Winners named in City Of Literature student essay contest

The Iowa City UNESCO City of Literature organization has completed judging for this year’s Paul Engle Day: Glory of the Senses Essay Contest, and will award scholarships to seven high school sophomores from across Iowa.

The winning essay from among 78 submissions was “Swing Tree,” by Emma Holmes, a student at Iowa City High School. In it, she writes about a fire caused by lightning that destroyed a tree where she played as a child. Holmes’ prize is one year of free tuition to the University of Iowa, offered in partnership with the UI.

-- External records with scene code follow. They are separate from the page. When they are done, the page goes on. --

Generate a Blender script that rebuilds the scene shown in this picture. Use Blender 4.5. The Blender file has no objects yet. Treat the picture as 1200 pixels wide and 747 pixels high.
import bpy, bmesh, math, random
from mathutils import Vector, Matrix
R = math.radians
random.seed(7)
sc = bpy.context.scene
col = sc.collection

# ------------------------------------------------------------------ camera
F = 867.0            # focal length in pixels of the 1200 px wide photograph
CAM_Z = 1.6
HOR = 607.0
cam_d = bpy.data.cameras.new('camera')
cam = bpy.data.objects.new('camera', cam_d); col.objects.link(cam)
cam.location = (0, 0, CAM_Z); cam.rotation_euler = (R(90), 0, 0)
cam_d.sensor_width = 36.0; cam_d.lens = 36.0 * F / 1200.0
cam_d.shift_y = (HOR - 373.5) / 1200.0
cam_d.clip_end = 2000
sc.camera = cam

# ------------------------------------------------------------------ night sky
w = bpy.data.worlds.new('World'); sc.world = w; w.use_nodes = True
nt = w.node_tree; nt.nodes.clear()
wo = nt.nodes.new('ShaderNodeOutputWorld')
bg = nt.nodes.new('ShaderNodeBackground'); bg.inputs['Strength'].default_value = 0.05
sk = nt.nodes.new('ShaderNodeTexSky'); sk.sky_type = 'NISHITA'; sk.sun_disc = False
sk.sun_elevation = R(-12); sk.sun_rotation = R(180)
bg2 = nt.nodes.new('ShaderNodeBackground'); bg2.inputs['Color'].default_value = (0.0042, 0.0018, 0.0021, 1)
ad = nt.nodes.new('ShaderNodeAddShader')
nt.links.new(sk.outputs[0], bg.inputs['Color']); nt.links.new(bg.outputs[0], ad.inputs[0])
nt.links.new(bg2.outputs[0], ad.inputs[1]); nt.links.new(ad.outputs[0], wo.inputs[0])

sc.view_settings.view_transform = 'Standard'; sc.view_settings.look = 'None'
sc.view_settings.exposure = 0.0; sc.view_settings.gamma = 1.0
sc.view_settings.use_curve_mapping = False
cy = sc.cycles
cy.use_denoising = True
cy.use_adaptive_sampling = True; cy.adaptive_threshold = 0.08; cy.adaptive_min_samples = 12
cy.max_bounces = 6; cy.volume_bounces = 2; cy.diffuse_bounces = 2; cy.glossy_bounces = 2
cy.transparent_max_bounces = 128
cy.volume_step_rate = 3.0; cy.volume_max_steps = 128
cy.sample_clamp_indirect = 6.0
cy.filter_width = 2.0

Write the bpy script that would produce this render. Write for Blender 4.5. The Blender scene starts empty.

The contest asked Iowa high school sophomores to write a three-to-five-page essay about an “Iowa experience,” drawing on a specific memory to capture the sights, sounds, smells, tastes and touches of the day. Essays were scored by a panel including educators and writers led by Adam Witte, chair of the English Department at Cedar Rapids Washington High School.

The contest and an accompanying week-long curriculum distributed to all high schools in Iowa are based on the writings of Paul Engle – the long-time director of the University of Iowa’s Writers’ Workshop and co-founder of the UI’s International Writing Program – particularly his memoir, A Lucky American Childhood.

Six runners up from around the state will receive $500 cash scholarships from the City of Literature. The scholarship fund is composed of donations from individual donors to the program. The runners up are:

  • Jayda Baumhover, East Sac County High School
  • Rose Deighton, Glenwood Community High School
  • Laura Perez, Maple Valley Anthon-Oto School
  • Alyssa Raver,  Ankeny High School
  • Sophie Steffensmeier, Beckman Catholic High School
  • Nicole Weissenfluh, Dike-New Hartford High School

All prize winners will be recognized on Oct. 12, which is Paul Engle Day in Iowa. The event will be held in conjunction with the Iowa City Book Festival, and the students will be invited to read their winning essays.

This is the second year for the contest, which was taken statewide for the first time in 2013.